Key points they may not realize
- Most updates are security patches. They fix vulnerabilities that let attackers run code, steal data, install ransomware, or take over machines — things that rarely produce an obvious “before/after” visible change.
- Exploits spread fast. Once a vulnerability is public or exploit code appears, attackers scan and attack unpatched systems within days (sometimes hours).
- Many serious breaches were caused by unpatched software (e.g., WannaCry used a patched Windows SMB bug, Equifax was breached after an unpatched Apache Struts flaw).

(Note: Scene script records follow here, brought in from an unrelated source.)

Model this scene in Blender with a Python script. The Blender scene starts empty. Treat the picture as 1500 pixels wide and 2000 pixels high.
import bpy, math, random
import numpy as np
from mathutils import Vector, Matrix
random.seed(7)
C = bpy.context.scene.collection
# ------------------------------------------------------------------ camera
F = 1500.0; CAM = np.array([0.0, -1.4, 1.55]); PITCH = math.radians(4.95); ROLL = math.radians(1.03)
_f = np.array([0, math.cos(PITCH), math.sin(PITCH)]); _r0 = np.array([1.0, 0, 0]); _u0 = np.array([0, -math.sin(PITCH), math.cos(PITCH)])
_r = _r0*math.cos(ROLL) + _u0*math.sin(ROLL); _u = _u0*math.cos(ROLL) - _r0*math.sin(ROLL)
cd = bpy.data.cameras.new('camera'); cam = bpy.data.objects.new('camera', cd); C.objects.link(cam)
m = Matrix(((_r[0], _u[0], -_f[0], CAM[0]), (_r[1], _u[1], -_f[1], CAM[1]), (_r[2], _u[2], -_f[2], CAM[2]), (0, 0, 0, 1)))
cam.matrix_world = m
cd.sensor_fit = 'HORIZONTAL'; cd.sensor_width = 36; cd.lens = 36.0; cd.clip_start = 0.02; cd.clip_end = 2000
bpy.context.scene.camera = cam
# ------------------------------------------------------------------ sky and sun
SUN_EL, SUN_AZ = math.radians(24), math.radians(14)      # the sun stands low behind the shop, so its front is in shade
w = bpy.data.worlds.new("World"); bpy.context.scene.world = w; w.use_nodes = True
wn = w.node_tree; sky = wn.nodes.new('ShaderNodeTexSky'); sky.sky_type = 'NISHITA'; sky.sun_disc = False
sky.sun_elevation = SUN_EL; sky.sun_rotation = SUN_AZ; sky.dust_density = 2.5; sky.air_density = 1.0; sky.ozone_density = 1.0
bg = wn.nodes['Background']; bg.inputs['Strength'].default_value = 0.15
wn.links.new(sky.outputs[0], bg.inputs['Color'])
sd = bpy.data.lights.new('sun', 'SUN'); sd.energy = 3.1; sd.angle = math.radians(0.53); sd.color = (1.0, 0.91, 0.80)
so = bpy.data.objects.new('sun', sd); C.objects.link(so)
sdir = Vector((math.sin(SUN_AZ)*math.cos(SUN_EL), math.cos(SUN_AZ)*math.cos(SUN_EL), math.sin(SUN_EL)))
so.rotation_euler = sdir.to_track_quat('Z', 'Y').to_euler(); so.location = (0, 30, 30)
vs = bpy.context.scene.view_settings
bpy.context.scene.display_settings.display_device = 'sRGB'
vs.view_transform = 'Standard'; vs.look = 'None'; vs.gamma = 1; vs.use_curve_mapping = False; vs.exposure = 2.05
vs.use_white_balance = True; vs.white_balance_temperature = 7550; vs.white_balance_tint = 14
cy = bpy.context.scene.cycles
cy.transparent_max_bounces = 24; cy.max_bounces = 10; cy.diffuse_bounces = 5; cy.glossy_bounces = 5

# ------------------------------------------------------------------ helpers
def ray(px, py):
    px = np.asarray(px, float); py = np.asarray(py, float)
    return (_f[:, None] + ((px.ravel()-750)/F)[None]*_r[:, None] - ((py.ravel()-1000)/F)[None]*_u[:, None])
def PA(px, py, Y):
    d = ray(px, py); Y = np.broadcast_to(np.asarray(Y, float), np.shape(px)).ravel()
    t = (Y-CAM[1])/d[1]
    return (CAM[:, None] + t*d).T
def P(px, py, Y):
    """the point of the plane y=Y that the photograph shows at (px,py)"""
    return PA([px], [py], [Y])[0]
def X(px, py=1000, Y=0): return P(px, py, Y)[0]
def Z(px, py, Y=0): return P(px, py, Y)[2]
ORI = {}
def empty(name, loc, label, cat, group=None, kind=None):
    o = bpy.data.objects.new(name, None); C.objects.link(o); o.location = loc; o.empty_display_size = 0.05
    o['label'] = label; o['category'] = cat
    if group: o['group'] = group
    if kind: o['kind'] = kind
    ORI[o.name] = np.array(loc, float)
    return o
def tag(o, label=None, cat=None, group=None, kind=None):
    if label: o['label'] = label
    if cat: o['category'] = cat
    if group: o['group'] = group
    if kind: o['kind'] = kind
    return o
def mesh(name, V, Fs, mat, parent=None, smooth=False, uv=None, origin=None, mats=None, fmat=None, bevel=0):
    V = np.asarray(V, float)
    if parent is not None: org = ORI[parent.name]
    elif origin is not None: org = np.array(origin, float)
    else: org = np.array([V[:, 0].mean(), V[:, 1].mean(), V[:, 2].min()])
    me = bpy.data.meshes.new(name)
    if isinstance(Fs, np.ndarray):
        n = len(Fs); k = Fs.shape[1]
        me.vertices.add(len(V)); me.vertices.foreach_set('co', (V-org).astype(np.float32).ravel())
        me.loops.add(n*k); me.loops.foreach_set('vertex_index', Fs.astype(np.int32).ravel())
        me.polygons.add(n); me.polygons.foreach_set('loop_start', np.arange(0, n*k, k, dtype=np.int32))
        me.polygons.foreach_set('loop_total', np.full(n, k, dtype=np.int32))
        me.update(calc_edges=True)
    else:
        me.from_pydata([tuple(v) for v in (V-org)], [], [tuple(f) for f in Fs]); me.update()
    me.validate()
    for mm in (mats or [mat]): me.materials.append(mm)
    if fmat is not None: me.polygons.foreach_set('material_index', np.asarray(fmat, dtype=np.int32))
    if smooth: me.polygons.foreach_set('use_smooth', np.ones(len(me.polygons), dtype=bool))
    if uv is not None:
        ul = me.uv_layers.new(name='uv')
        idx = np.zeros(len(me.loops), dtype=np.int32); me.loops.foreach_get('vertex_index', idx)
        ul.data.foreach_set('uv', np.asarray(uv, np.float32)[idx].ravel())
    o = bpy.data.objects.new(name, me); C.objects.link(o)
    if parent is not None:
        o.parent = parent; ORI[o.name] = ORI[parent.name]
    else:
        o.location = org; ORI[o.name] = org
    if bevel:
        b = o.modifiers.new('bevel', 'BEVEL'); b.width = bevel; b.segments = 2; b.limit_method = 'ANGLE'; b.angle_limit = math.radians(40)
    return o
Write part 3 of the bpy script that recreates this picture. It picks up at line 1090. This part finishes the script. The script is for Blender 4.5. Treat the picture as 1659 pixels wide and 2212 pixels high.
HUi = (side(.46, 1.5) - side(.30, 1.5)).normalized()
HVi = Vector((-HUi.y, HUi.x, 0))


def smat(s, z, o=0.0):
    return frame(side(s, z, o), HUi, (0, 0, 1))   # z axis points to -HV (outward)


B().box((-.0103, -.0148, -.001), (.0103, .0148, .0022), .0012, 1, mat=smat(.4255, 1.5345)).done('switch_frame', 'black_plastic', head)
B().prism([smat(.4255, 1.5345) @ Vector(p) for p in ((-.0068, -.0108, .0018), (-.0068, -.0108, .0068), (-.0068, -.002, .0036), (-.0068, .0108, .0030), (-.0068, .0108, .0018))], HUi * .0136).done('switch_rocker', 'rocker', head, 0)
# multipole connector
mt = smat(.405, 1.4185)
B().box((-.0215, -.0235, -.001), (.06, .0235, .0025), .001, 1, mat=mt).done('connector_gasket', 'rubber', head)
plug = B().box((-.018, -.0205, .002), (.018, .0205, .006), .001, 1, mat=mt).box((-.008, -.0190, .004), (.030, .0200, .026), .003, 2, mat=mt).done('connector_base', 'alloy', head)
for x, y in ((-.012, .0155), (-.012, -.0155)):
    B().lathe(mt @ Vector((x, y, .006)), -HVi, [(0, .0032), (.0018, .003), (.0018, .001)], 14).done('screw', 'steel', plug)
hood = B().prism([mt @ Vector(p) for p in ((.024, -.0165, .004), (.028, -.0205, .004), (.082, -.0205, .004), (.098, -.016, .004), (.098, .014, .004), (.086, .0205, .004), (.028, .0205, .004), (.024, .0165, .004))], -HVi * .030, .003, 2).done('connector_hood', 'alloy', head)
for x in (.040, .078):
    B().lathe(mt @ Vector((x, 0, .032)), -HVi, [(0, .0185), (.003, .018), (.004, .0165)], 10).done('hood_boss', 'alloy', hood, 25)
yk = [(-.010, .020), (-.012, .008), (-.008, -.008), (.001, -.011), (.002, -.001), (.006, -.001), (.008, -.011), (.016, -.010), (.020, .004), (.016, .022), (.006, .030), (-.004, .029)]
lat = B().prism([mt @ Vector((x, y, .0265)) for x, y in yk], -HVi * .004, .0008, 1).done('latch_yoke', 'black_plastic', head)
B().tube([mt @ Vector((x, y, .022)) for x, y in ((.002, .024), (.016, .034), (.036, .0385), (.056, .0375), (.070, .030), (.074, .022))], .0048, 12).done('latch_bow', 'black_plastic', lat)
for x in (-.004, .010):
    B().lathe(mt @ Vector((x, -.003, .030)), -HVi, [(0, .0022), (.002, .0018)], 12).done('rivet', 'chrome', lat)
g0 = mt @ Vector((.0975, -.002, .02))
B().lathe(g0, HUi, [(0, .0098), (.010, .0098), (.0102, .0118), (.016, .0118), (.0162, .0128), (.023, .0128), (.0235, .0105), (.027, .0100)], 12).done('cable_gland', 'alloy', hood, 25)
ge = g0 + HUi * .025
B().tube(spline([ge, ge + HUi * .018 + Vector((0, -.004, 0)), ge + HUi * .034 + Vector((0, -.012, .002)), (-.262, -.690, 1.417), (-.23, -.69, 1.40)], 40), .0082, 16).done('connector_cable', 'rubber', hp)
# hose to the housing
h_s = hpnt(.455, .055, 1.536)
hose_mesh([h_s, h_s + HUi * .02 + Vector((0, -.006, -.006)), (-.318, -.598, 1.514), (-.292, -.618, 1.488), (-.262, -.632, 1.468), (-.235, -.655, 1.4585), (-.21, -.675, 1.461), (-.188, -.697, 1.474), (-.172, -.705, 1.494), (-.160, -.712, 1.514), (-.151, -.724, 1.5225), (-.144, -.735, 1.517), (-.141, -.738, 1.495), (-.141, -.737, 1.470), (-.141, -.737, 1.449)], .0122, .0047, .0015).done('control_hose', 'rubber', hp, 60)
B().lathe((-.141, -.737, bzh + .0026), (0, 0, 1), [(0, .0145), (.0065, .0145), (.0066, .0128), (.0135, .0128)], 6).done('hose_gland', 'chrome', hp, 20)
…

Those incidents show the real-world cost of delaying patches.
- Updates also include firmware/driver/microcode fixes (Spectre/Meltdown mitigations) and important reliability fixes that don’t show a flashy UI change but protect hardware and data.
- Software is built on many shared libraries and components; a small, invisible library patch can secure many apps at once — so updates may look trivial but close large risks.

What would change their mind
- Knowing that most breaches exploit known unpatched vulnerabilities and that patches often arrive long before attacks would make the time spent updating look like prevention rather than wasted effort.
- Seeing CVE/security-bulletin notes that show a patch fixed remote-code-execution or privilege-escalation bugs helps explain why an update matters.

Practical advice
- Enable automatic security updates (or at least critical/security-only) and schedule restarts for convenient times.
- Delay feature/major upgrades briefly if you fear new bugs, but don’t postpone security patches indefinitely.
- Keep backups and create a restore point before major updates so you can recover if an update causes problems.
- Check update release notes or vendor security advisories when you want to know what was fixed.

In short: frequent update prompts mostly protect you from invisible but real threats. Skipping them is like leaving your door unlocked because nothing bad has happened yet.